The other instance of the phrase this week was also in a quotation, but this time it was apt. In an article about the 50th anniversary of the Stonewall riots, in which a crowd turned on police who tried to close a gay bar in New York, we quoted CN Lester, the author, as saying it “was one protest of many, one moment in time across decades of rebellion”. It is still vaguely tautological, but at least it conveys the sense of a freeze-frame in a long story of progress.

Leverage award: In one of many articles about Boris Johnson, we said: “If the Stupid Party was willing to blind itself to the character flaw after so many lies, the chances are that the exposure of another won’t prize its eyes open now.” This was changed to “prise”, which is the verb meaning to lever. Thanks to John Schluter for pointing it out. It is one of the more pointless conventions of English spelling, but it is worth knowing about because, for the people who notice it, it is a marker of quality and attention to detail.

Reeling: One more thing from last week’s big story. We said last Saturday: “On the tape, obtained by The Guardian, a woman’s voice can be heard complaining that a sofa had been damaged with red wine.” It wasn’t a tape, as the neighbour made clear in his detailed account of how he came to record Boris Johnson and Carrie Symonds on his phone. It was a digital audio file. We could have just said, “On the recording…”

The grapes of off: We reported on the Brexit Party’s legal challenge to the result of the Peterborough by-election, in which Lisa Forbes for Labour defeated Mike Greene to hold the seat.
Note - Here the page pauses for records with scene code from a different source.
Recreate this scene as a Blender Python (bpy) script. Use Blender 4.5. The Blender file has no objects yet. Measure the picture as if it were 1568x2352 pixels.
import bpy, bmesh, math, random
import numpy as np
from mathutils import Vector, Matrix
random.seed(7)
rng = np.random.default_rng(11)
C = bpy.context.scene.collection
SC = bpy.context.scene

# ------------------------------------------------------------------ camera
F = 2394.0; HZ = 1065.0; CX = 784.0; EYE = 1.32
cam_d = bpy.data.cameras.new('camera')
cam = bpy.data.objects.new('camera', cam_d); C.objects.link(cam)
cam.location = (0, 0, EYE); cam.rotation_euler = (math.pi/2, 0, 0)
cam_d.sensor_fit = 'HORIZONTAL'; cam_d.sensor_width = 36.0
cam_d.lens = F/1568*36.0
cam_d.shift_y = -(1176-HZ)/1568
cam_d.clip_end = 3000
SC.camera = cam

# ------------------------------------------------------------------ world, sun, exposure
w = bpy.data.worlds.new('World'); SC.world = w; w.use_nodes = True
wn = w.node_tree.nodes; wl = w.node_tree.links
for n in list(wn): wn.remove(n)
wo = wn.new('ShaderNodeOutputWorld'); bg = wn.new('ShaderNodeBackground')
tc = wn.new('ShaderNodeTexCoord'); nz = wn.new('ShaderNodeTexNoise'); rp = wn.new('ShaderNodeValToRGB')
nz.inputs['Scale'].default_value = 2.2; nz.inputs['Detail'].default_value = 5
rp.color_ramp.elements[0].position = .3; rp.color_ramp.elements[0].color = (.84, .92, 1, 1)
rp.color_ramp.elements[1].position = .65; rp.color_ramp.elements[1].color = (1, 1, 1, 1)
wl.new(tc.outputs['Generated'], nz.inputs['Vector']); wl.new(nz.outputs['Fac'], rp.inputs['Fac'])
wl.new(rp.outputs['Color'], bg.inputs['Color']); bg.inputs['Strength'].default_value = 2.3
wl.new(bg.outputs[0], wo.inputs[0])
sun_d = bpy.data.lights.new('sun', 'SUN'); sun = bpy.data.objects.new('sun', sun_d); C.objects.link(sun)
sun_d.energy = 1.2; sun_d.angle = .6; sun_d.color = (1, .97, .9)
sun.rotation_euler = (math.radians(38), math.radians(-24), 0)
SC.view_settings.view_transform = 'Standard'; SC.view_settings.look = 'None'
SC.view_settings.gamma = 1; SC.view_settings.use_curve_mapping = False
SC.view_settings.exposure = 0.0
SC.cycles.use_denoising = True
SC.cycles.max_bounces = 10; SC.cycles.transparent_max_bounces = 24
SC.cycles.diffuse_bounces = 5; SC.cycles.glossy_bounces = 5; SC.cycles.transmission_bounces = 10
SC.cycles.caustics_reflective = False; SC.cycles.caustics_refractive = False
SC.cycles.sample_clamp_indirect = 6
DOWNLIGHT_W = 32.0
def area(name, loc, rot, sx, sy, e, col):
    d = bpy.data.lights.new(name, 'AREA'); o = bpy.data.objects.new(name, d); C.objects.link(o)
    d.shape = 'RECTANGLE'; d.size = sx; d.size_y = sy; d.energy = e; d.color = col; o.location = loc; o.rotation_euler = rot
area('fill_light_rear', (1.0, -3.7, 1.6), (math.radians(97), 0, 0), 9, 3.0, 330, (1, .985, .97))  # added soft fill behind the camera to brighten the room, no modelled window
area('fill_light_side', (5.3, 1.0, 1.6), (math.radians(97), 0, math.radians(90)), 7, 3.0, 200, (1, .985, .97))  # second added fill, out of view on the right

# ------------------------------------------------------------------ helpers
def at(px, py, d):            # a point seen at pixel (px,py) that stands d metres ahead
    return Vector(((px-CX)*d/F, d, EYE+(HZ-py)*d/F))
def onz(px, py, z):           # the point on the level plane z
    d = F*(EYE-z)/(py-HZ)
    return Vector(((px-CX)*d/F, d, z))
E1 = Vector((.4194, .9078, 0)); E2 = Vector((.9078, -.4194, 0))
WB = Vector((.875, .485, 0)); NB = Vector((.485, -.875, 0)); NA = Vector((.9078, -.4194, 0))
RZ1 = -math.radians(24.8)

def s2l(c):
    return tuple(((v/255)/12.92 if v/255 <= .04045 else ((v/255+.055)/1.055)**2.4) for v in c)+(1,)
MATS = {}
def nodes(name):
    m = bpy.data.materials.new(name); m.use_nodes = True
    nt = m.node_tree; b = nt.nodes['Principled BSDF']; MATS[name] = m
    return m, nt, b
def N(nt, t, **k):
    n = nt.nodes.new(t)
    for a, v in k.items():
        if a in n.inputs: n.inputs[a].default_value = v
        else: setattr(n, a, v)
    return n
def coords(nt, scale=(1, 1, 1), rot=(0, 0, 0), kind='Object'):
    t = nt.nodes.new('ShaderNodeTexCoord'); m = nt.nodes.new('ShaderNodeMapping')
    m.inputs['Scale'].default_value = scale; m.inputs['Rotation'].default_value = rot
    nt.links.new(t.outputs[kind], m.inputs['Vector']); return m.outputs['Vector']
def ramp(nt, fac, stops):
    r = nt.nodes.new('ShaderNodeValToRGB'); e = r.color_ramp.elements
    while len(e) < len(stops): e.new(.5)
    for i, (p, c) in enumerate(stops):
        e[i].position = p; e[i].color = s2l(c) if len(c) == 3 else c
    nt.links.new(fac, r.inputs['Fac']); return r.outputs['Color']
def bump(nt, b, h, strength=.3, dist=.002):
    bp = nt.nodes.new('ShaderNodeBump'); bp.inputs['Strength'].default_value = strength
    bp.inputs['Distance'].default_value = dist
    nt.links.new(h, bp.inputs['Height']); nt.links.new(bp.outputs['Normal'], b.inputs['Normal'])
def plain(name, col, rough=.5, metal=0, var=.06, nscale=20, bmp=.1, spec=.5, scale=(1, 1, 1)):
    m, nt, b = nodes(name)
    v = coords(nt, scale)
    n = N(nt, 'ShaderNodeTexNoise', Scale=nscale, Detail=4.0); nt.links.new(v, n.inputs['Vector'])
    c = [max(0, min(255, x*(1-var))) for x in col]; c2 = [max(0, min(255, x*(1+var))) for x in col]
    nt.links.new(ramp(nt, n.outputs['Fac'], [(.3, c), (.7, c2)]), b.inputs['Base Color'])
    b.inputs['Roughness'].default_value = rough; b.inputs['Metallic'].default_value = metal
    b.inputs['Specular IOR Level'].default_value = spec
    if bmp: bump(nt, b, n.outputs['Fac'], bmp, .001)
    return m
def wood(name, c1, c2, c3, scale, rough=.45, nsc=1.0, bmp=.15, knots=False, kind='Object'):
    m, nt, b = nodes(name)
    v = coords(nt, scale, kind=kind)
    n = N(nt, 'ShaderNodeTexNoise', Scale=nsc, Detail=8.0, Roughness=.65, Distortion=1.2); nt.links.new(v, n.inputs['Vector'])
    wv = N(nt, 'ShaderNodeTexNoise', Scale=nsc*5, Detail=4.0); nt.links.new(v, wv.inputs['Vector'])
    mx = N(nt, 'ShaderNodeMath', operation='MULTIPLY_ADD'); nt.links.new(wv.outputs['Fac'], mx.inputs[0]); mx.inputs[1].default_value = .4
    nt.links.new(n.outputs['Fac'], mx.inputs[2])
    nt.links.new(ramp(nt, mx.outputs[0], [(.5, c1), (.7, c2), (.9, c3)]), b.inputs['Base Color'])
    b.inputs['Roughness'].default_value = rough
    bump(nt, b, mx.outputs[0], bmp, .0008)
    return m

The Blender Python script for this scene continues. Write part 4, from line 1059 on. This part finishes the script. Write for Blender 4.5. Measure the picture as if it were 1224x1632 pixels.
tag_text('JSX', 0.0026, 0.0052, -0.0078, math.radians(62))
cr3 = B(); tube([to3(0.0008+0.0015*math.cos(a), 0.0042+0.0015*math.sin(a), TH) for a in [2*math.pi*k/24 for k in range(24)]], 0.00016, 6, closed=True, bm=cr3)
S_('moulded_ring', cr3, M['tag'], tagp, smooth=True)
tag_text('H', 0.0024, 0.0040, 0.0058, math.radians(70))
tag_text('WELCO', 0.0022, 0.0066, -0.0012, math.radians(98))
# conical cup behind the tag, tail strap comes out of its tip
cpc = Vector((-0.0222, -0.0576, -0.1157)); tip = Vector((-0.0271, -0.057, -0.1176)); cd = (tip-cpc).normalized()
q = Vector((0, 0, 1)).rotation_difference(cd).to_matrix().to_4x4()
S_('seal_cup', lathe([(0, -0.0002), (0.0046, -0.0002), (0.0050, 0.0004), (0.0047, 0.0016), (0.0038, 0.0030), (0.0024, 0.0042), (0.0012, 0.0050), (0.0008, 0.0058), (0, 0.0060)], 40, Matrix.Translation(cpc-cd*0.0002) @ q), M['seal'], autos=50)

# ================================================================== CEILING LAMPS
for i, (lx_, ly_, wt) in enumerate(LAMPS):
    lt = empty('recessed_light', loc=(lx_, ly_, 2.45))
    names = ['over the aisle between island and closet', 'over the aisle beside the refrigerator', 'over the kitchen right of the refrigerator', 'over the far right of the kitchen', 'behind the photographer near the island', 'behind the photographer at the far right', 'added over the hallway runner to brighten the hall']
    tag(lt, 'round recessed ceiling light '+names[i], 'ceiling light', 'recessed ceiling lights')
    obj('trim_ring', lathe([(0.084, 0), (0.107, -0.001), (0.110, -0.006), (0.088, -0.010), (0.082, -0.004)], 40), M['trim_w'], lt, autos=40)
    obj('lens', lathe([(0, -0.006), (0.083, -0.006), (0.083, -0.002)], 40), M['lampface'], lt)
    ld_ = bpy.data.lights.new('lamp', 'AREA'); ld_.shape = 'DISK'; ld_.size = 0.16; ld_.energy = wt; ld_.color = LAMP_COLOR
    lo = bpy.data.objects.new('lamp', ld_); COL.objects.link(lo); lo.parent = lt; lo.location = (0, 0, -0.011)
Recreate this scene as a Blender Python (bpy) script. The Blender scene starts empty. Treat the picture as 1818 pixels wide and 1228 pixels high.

We quoted Nigel Farage, the Brexit Party leader, as saying: “If you say it’s sour grapes, you can say it.” So it was his mistake, not ours, but it gives me a chance to point out that, in Aesop’s fable, the fox can’t reach the grapes and so pretends that they are sour, and that he doesn’t want them anyway.

So sour grapes is not a phrase to describe a bad loser, which is how Farage was using it. If his party’s defeat in Peterborough were a case of sour grapes, he would have said: “We were standing in the by-election only to get our message across – we didn’t want to win and have our candidate take a seat in such a treacherous parliament.”